Norwegian fights back as analysts claim it can’t finance debts


The new year starts with yet another story that Norwegian might be in financial trouble. A group of Danish financial analysts at a Scandinavian Danske Banke claimed it simply couldn’t finance its debts despite what it’s been doing to combat looming repayments.

The airline is basically selling its orders for 60 A320neo’s to anyone who wants to buy them, be it leasing companies or other airlines who want to jump the queue for the new aircraft type. It’s also panning on selling another 80 of its existing aircraft as new ones arrive, as well as sell direct purchase aircraft to leasing companies and lease them back.

The one high point is that Norwegian has managed to secure a favourable deal with Rolls Royce on the settlement of its claims for costs over the Dreamliner engine fiasco. This is expected to be a substantial sum as it was forced to hire in wet lease aircraft and pay passenger compensation for delayed or cancelled flights.

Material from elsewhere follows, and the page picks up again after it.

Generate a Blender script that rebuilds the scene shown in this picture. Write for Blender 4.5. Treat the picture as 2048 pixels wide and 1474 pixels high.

Norwegian claimed yesterday that it has secured finance for all of its first half of 2019 aircraft deliveries.

The bump in value the airline gained from interest shown by IAG and Lufthansa has long worn off, making it more vulnerable to a hostile take over, so any talk that it might be insolvent is something it aims to stamp on with full force.

However the airline has operated at thin edge of fiscal responsibility in the view of many, an opinion clearly still held very strongly by people who have a good understanding of these issues in the financial markets.

It was interesting that the Danske Bank was quickly contradicted by a Norwegian bank – which is no surprise bearing in mind the interest Norwegian banks have in the airline.